Pero de esos impactantes llamamientos a la renovación del MAS, nuestros recalcitrantes zurdos castrochavistas han preferido no hablar.
Por otra parte, mientras el ex presidente castrochavista Luis Inàcio Lula da Silva afirma que su “amigo Evo Morales cometió un error cuando buscó un cuarto mandato como presidente”, nuestros obtusos izquierdistas siguen justificando el continuismo de su ídolo boliviano.
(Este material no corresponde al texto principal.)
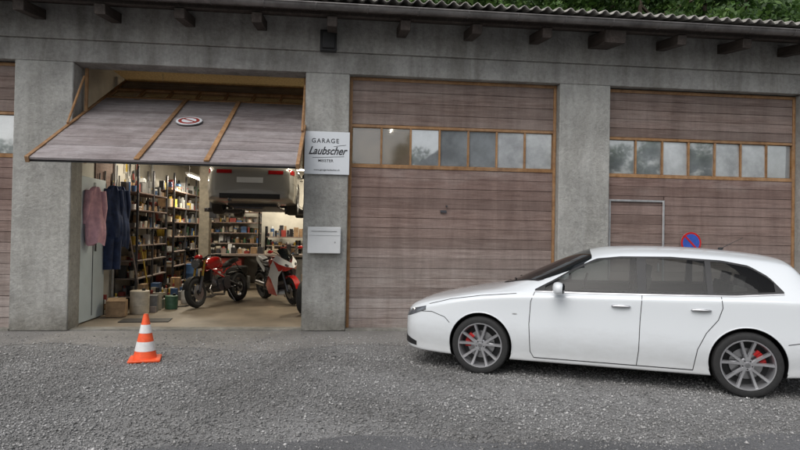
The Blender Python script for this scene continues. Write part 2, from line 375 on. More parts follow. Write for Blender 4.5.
def door(name,x0,x1,H,matb,panes,wicket=None,T=None,rowz=(2.70,3.30),strips=(),frame=True,Wb=True):
    mb=MB(); W=x1-x0; bw=.165
    def boards(za,zb,xa=x0,xb=x1):
        nb=max(1,round((zb-za)/bw)); h=(zb-za)/nb
        for i in range(nb):
            o=random.uniform(-.004,.004); g=random.uniform(.001,.0025)
            zc=za+(i+.5)*h
            segs=[(xa+.03,xb-.03)]
            if wicket and zc<wicket[2]: segs=[(xa+.03,wicket[0]-.004),(wicket[0]+.004,wicket[1]-.006),(wicket[1]+.006,xb-.03)]
            for (p,q) in segs:
                if q-p>.02: mb.box(((p+q)/2,.0175+o,zc),(q-p,.035,h-2*g),0,(R(random.uniform(-.8,.8)),R(random.uniform(-.03,.03)) if q-p>2 else 0,0),T)
    boards(.02,rowz[0]-.05); boards(rowz[1]+.05,H-.03)
    mb.bx(x0+.02,x1-.02,.045,.06,.02,rowz[0]-.04,5,T); mb.bx(x0+.02,x1-.02,.045,.06,rowz[1]+.04,H-.02,5,T)
    f=.05
    if frame:
        mb.bx(x0-.0,x0+f,-.02,.065,0,H,1,T); mb.bx(x1-f,x1,-.02,.065,0,H,1,T); mb.bx(x0+f,x1-f,-.02,.065,H-.05,H,1,T)
    mb.bx(x0+f,x1-f,-.012,.065,rowz[0]-.06,rowz[0],1,T); mb.bx(x0+f,x1-f,-.012,.065,rowz[1],rowz[1]+.045,1,T)
    n=len(panes); pw=(W-2*f)/n
    for i,p in enumerate(panes):
        xa=x0+f+i*pw
        a=random.uniform(-1.2,1.2); 
        c=(xa+pw/2,.03,(rowz[0]+rowz[1])/2)
        mb.box(c,(pw-.02,.008,rowz[1]-rowz[0]-.01),2+p,(R(random.uniform(-1.2,1.2)),0,R(a)),T)
        if i: mb.bx(xa-.016,xa+.016,-.008,.060,rowz[0],rowz[1],1,T)
    for s in strips: mb.bx(s-.035,s+.035,-.03,-.006,.02,rowz[0]-.06,1,T)
    if wicket:
        a,b,h=wicket
        mb.bx(a,a+.035,-.026,-.009,.05,h,6,T); mb.bx(b-.035,b,-.026,-.009,.05,h,6,T); mb.bx(a+.035,b-.035,-.026,-.009,h-.035,h,6,T)
        mb.bx(b-.13,b-.10,-.06,-.009,1.0,1.14,6,T)
    return mb.make(name,[matb,'frame','pane','paned','paneh','black','alu'],B,bevel=.004)
def off(y): return Matrix.Translation((0,y,0))
door('middle_garage_door',.175,3.655,4.115,'wood',[1,1,0,0,0,2,2],None,off(.16))
door('right_garage_door',4.545,8.015,4.10,'wood',[0,0,2,0,2,2,0],(4.60,5.60,2.22),off(.16),(2.66,3.24))
door('left_garage_door',-8.445,-4.905,4.10,'wood',[0]*7,None,off(.16))
door('far_right_garage_door',8.86,12.34,4.10,'wood',[0]*7,None,off(.16))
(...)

Finalmente, cuando se les caen todos y cada uno de los argumentos en defensa de Evo Morales, los zurdos sacan del bolsillo su último comodín: el famoso “¿Y qué me dices de…?”. Más concretamente: “¿Qué me dices de lo que está ocurriendo en Chile y Colombia, al igual que hasta ayer en Ecuador, donde el pueblo es reprimido por el simple hecho de protestar?”.
Argumento frágil como los haya. En primer lugar, abundan los indicios de que agentes cubanos y venezolanos están detrás del uso de métodos violentos empleados por grupos radicales infiltrados en esas manifestaciones. La probabilidad de tal injerencia es tanto más elevada cuanto que el torpe Nicolás Maduro la reconoció al declarar: “Al Foro de Sao Paulo le puedo decir, desde Venezuela, estamos cumpliendo el plan, va como lo hicimos, va perfecto, ustedes me entienden…” A confesión de partes, relevo de pruebas, se podría decir.
Lo que es más flagrante aún, a diferencia de lo que ocurre en Cuba, Venezuela o Nicaragua, bastiones del castrochavismo, los gobiernos de aquellos países no han aprovechado las manifestaciones populares para apresar e inhabilitar a disidentes, dirigentes y líderes de la oposición; e impedirles concurrir a elecciones; ni para crear, como en Venezuela, una Asamblea Nacional paralela o un Tribunal Supremo de Justicia títere.
Por el contrario, esos gobiernos democráticos que hoy dirigen Chile, Colombia y Ecuador, respetuosos de la libertad de expresión y de asociación, han decidido recurrir a la vía de la negociación con todos los sectores de la oposición, sin ponerse a escoger interlocutores favoritos como ha tratado infructuosamente de hacer el desastroso Nicolás Maduro.
A guisa de conclusión, cabe, amigo lector, plantearles algunas preguntas a los castrochavistas latinoamericanos que hoy inundan las redes sociales de falacias e incoherencias para tratar de justificar los desmanes cometidos por sus ídolos bolivarianos. Helas aquí.
Si la “revolución” que ellos defienden sin discernimiento llegara a tomar el poder en sus respectivos países, ¿cuántos de ellos quedarían defraudados por la misma, como lo están hoy millones de venezolanos chavistas, de nicaragüenses sandinistas y de bolivianos del MAS?
¿Cuántos decidirán sumarse a las protestas contra el régimen que ellos mismos habrían contribuido a instaurar (como ocurre hoy entre los revolucionarios defraudados en Venezuela, Nicaragua y Bolivia)?
¿Cuántos verán a sus madres y esposas tener que hacer colas interminables para lograr atrapar una cesta de comida –como las que distribuye el régimen de Maduro tratando de aplacar la ira de la población– y alimentar así a sus famélicos críos?
Y por último, ¿cuántos de esos “revolucionarios” tomarán las de Villadiego junto a sus familias, en busca de refugio y ayuda humanitaria en los países democráticos del continente que ellos no se cansan de denigrar?